EXERCISE PROMPT:
Repeat the listing exactly as given, omitting every image.

COLLECTED DATA:
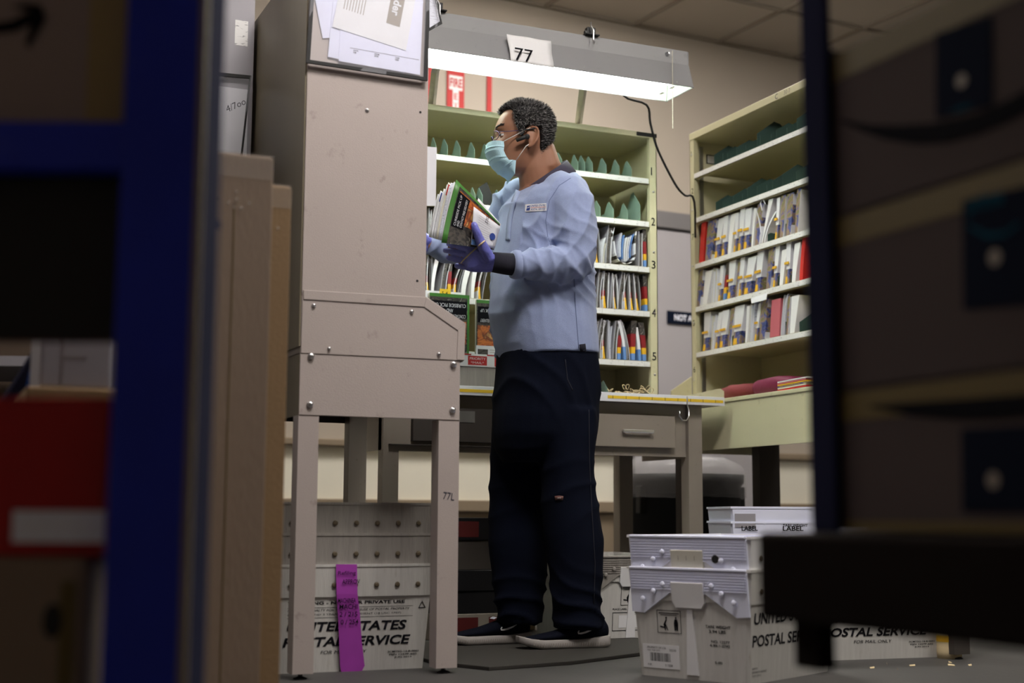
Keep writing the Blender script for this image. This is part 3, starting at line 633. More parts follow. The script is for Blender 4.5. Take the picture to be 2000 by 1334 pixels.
def cover(name, label, xa, xb, z0, z1, y, n, fl, parent=None):
    t = thing(name, label, 'catalogue', (xa, y, z0)); ww, hh = xb-xa, z1-z0
    b = MB()
    for k in range(n): b.box(.001*(k % 3), ww+.0012*(k % 2), .002+.0028*k, .0042+.0028*k, 0, hh-.002*(k % 3))
    b.build('pages', paper2, t)
    MB().box(0, ww, 0, .0015, 0, hh).build('cover', ltgreen, t)
    MB().box(.0, ww-.008, -.0008, 0, 0, hh-.012).build('cover_photo', dark, t)
    MB().box(.004, ww-.012, -.0014, -.0008, hh*.3, hh*.62).build('food_photo', food, t)
    R_ = (-1, 0, 0); U_ = (0, 0, -1)
    MB().box(.004, ww-.01, -.0016, -.0014, hh*.66, hh*.90).build('title_field', ink, t)
    for k, s_ in enumerate(('CURBSIDE PICK UP', 'AND', 'CONTACT FREE DELIVERY')):
        l = ww*.8*(1, .2, 1)[k]; text(s_, (ww/2+l/2, -.002, hh*(.865-.075*k)), R_, U_, hh*.05, paper, t, width=l)
    return t
pA, pB = ony(838, 700, 4.52), ony(917, 577, 4.52)
cover('catalogue', 'green-edged pizza catalogue upside down, nearest the plain end panel on the ledge', pA.x, pB.x, zb+.004, pB.z, 4.52, 8, 0)
pC, pD = ony(930, 700, 4.515), ony(1000, 590, 4.515)
cover('catalogue', 'second upside-down pizza catalogue, half hidden by the man\'s belly', pC.x, pD.x, zb+.004, pD.z, 4.515, 6, 0)
pE = ony(901, 640, 4.50); pF = ony(975, 696, 4.505)
t = thing('booklet', 'white booklet with small photo leaning before the half-hidden catalogue', 'booklet', (ony(930, 690, 4.506).x, 4.506, zb+.004))
MB().box(0, .12, 0, .003, 0, .075).build('page', paper, t); MB().box(.006, .045, -.0006, 0, .008, .062).build('photo_print', dark, t)
for k in range(6): MB().box(.052, .11, -.0006, 0, .015+.009*k, .0165+.009*k).build('text_line', desk, t)
t = tag(MB().box(pA.x-.03, pB.x-.02, 4.545, 4.57, zb+.004, pB.z+.012).build('booklet', paper), 'white booklet behind the green-edged catalogue with a yellow sticker', 'booklet')
q0 = ony(859, 566, 4.544); q1 = ony(880, 580, 4.544)
ys = MB().box(q0.x, q1.x, 4.543, 4.545, q1.z, q0.z+.004).build('yellow_sticker', yellow, t); text('5-4', (q0.x+.008, 4.5428, q1.z+.006), (1, 0, 0), (0, 0, 1), .012, ink, t)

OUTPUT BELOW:
Keep writing the Blender script for this image. This is part 3, starting at line 633. More parts follow. The script is for Blender 4.5. Take the picture to be 2000 by 1334 pixels.
def cover(name, label, xa, xb, z0, z1, y, n, fl, parent=None):
    t = thing(name, label, 'catalogue', (xa, y, z0)); ww, hh = xb-xa, z1-z0
    b = MB()
    for k in range(n): b.box(.001*(k % 3), ww+.0012*(k % 2), .002+.0028*k, .0042+.0028*k, 0, hh-.002*(k % 3))
    b.build('pages', paper2, t)
    MB().box(0, ww, 0, .0015, 0, hh).build('cover', ltgreen, t)
    MB().box(.0, ww-.008, -.0008, 0, 0, hh-.012).build('cover_photo', dark, t)
    MB().box(.004, ww-.012, -.0014, -.0008, hh*.3, hh*.62).build('food_photo', food, t)
    R_ = (-1, 0, 0); U_ = (0, 0, -1)
    MB().box(.004, ww-.01, -.0016, -.0014, hh*.66, hh*.90).build('title_field', ink, t)
    for k, s_ in enumerate(('CURBSIDE PICK UP', 'AND', 'CONTACT FREE DELIVERY')):
        l = ww*.8*(1, .2, 1)[k]; text(s_, (ww/2+l/2, -.002, hh*(.865-.075*k)), R_, U_, hh*.05, paper, t, width=l)
    return t
pA, pB = ony(838, 700, 4.52), ony(917, 577, 4.52)
cover('catalogue', 'green-edged pizza catalogue upside down, nearest the plain end panel on the ledge', pA.x, pB.x, zb+.004, pB.z, 4.52, 8, 0)
pC, pD = ony(930, 700, 4.515), ony(1000, 590, 4.515)
cover('catalogue', 'second upside-down pizza catalogue, half hidden by the man\'s belly', pC.x, pD.x, zb+.004, pD.z, 4.515, 6, 0)
pE = ony(901, 640, 4.50); pF = ony(975, 696, 4.505)
t = thing('booklet', 'white booklet with small photo leaning before the half-hidden catalogue', 'booklet', (ony(930, 690, 4.506).x, 4.506, zb+.004))
MB().box(0, .12, 0, .003, 0, .075).build('page', paper, t); MB().box(.006, .045, -.0006, 0, .008, .062).build('photo_print', dark, t)
for k in range(6): MB().box(.052, .11, -.0006, 0, .015+.009*k, .0165+.009*k).build('text_line', desk, t)
t = tag(MB().box(pA.x-.03, pB.x-.02, 4.545, 4.57, zb+.004, pB.z+.012).build('booklet', paper), 'white booklet behind the green-edged catalogue with a yellow sticker', 'booklet')
q0 = ony(859, 566, 4.544); q1 = ony(880, 580, 4.544)
ys = MB().box(q0.x, q1.x, 4.543, 4.545, q1.z, q0.z+.004).build('yellow_sticker', yellow, t); text('5-4', (q0.x+.008, 4.5428, q1.z+.006), (1, 0, 0), (0, 0, 1), .012, ink, t)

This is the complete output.